While consumers and Wall Street analysts tend to conflate "IoT" with "wearables tethered to smartphones," most enterprises don't consider mobile devices with 3G/LTE connectivity to be the most important -- or most common -- edge devices. There's a big difference between a fitness band tapping a health-tracking app and an industrial control system managing HVAC and building security cameras on a few dozen sites. While consumers eagerly await a svelte new iWatch or Android wearable, for organizations such as Union Pacific, FedEx, GE, and ConocoPhillips, the IoT is here, as we discussed in a recent cover story. These companies use IoT-enabled intelligent sensors, machine-to-machine connectivity, and sophisticated back-end data analysis to reap the business benefits of instrumenting, connecting, and analyzing data from equipment, vehicles, physical infrastructure, even people.

The first thing to keep in mind when mobilizing your IoT plan is the distinction between consumer and industrial. IoT consumer devices will likely either be tethered to a smartphone with a vast array of communications options and local storage and processing, or they will be used in controlled environments with access to WiFi and power, either a wall socket or easily replaceable or rechargeable batteries. The same can't be said for most industrial applications -- like pollution monitors affixed to traffic signs or water sensors in hard-to-access pipes, both of which run on a battery for months or years between servicing.

Big data expert and EMC CTO Bill Schmarzo defines the IoT bifurcation in a post on the company's blog:

--"The 'Industrial Internet' -- or machine-to-machine (M2M) communications -- describes machines, nodes, or devices that use network resources to communicate with a remote application infrastructure in order to monitor and control the machine or the surrounding environment.
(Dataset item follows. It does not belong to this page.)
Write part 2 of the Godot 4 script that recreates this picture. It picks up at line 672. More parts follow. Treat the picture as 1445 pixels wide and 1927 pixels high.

In other words, the Industrial Internet refers to all the devices, sensors, and software that enable connectivity among machines.

--"The Internet of Things or IoT can be thought of as the application layer of what the Industrial Internet will ultimately become."

The IoT is built on top of the Industrial Internet, Schmarzo says, leveraging the massive M2M data to enable the next generation of business applications.

Scale is another factor that differentiates IoT from conventional IT environments. Maciej Kranz, Cisco's VP of technology and overseer of the company's IoT vision, says the number of connected devices will increase from 12 billion to 50 billion this decade. But that's not the biggest disruption. The mix of devices will shift, from native IP clients such as PCs, tablets, and smartphones to IoT devices ranging from trucks and facilities equipment to assembly line machinery, train switches, even livestock.

That's right: WiFi-connected cattle are "things."

All this connectivity is causing the worlds of IT and OT (operational technology, the corporate groups responsible for production equipment and facilities) to merge. That's a good thing, Kranz says, because it lets each domain learn and incorporate best practices from the other. Much like the collision of data and telephony networks more than a decade ago, IT and OT now share the same technology space. In fact, it's a main reason Cisco is so interested in the IoT business -- it wants to apply its experience in, and technology for, building, securing, and managing large IP networks to new IoT infrastructure.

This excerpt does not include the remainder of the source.